Collected data:

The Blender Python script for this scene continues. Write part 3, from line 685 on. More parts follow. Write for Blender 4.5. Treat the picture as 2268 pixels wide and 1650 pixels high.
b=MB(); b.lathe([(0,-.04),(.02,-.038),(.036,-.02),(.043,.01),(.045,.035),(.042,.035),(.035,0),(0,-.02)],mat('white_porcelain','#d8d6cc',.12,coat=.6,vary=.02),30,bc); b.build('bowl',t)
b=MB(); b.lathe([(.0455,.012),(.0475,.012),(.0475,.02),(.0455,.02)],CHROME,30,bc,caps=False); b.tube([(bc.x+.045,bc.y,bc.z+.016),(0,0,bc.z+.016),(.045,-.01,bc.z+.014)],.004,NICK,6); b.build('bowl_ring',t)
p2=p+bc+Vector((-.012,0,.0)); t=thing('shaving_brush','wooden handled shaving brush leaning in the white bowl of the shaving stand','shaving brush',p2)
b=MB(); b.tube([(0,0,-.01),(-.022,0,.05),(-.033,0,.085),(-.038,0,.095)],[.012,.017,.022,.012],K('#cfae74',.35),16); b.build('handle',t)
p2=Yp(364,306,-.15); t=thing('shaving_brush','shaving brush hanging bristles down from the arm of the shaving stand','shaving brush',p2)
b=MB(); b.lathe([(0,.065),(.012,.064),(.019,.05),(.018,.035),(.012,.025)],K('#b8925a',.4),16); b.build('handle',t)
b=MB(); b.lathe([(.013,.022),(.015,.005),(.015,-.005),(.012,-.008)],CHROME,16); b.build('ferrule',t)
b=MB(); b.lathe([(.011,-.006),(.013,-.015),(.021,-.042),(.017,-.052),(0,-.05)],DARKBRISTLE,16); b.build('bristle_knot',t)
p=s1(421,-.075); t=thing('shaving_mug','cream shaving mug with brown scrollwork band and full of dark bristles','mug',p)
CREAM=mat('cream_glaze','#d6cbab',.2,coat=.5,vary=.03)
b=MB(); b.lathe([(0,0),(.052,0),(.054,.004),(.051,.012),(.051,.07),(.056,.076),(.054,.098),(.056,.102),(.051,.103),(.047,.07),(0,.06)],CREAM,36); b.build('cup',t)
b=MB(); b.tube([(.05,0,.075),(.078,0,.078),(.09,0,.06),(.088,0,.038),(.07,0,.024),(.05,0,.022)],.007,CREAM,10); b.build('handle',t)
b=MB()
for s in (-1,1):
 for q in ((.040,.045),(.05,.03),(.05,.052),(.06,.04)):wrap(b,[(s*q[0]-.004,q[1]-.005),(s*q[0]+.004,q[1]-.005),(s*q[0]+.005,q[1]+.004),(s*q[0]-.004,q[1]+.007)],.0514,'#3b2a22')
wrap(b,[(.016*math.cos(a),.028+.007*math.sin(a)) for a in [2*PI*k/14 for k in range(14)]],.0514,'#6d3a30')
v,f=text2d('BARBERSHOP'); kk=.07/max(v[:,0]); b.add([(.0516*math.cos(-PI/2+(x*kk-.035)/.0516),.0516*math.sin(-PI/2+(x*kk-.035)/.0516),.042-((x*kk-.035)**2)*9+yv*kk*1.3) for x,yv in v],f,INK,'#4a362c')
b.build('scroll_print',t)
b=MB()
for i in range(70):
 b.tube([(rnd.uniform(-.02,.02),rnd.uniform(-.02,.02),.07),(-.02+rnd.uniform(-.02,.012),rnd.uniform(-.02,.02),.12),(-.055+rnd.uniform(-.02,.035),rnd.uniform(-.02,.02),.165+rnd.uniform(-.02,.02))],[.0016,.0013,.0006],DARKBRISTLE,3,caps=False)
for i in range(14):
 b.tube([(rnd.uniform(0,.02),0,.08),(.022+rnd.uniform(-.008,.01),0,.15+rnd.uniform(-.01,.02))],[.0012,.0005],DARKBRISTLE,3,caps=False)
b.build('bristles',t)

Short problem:
List every line above containing the word "from".

Exercise answer:
The Blender Python script for this scene continues. Write part 3, from line 685 on. More parts follow. Write for Blender 4.5. Treat the picture as 2268 pixels wide and 1650 pixels high.
p2=Yp(364,306,-.15); t=thing('shaving_brush','shaving brush hanging bristles down from the arm of the shaving stand','shaving brush',p2)